И все-таки это была не первая моя встреча с насилием. Совсем юной, еще подростком, я вкусила горечь мужской силы, я достаточно рано поняла, чем рискую как женщина. Первый парень и первая взбучка долго останутся тайной. Я с ним флиртовала, он был старше меня, и это давало ему преимущество. Я пришлась ему по вкусу, и он увлек меня очаровательными улыбками, нежным вниманием. Должна признать, что поначалу он был милым. Время шло, а я не делала того, что он хотел, и он становился злым, грубым. Он нервничал из-за меня, так как ему не удавалось овладеть мной. Однажды все усложнилось, когда мы с друзьями были на дискотеке. Возможно, из-за того, что его не пригласили, этот парень последовал за мной, держась в отдалении. Потом он вызвал меня и потребовал, чтобы я вышла с ним на стоянку. Так как мне не хотелось устраивать скандал, я согласилась. Место было ледяное, и я дрожала от холода. Он накинул мне на плечи свою кожаную куртку и там, где нас никто не видел, ударил меня по лицу, избил меня. Меня мучила не столько боль, сколько унижение оттого, что я должна была терпеть это от мужчины. Пусть у меня на лице были синяки, голова гудела, тело болело, я не воспринимала себя как жертву. Пусть он ни за что избил меня на парковке, только ради удовольствия сбросить пар, возможно, это безумие, но это наверняка низость и определенно глупость.
Мне даже в голову не пришло обратиться в полицию. Во-первых, меня никто не заставлял общаться с этим типом. Во-вторых, я вышла за ним на парковку, ни о чем не подозревая. Я сама для себя создала эту ситуацию. Я не заслуживала того, что со мной случилось, мне особо не в чем было себя упрекнуть, но я не рискнула набраться смелости и пожаловаться. Потому что я была справедливо наказана: я солгала моей матери. Я поостереглась рассказывать ей, что «гуляю» с этим мужчиной. Она его знала, и он ей не нравился. И она бы не вынесла того, что ее дочь проводит время с мужчиной, который намного старше, и еще меньше то, что он дал ей пощечину! Поэтому я быстро похоронила все это внутри себя. И не сказала ни слова.

На самом деле, мой сумасшедший всего лишь разбудил страх, дремавший во мне с подросткового возраста. Боязнь физического насилия. Он заставил меня снова испытать ужасное напряжение, которое никогда меня не отпускало.

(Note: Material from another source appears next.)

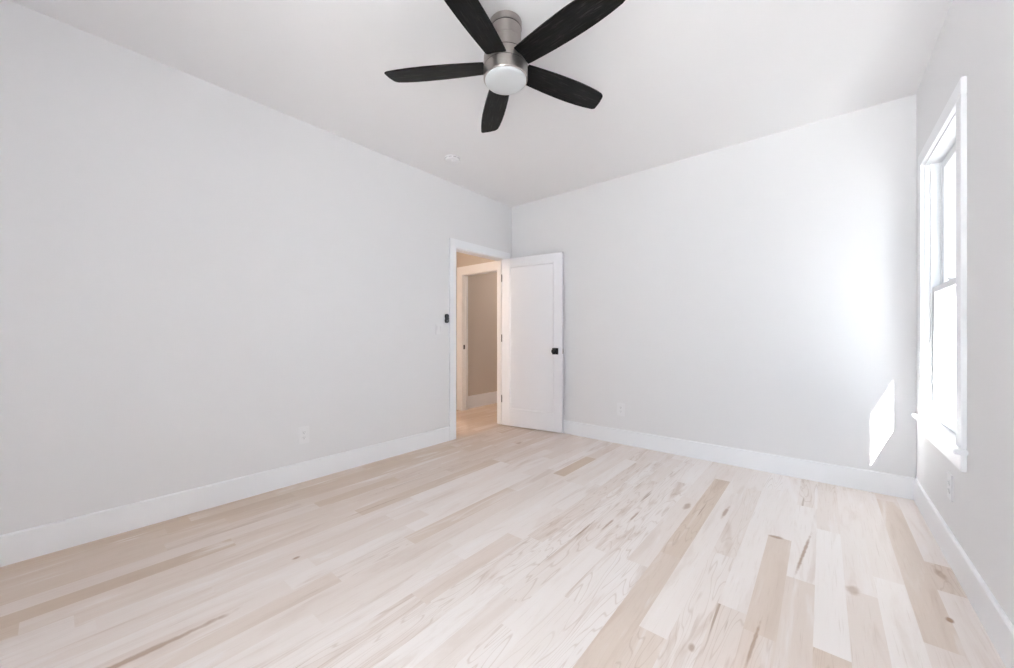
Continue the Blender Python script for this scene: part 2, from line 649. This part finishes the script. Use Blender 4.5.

Для меня невыносимо быть жертвой, которую насилуют, которую связывают.
Я вспомню об этом только в 2008 году на Украине, где певица Светлана Лобода попросила меня принять участие в ее кампании предупреждения насилия в отношении женщин. Я поддержала ее. Наши лица в синяках на афишах произвели сильное впечатление.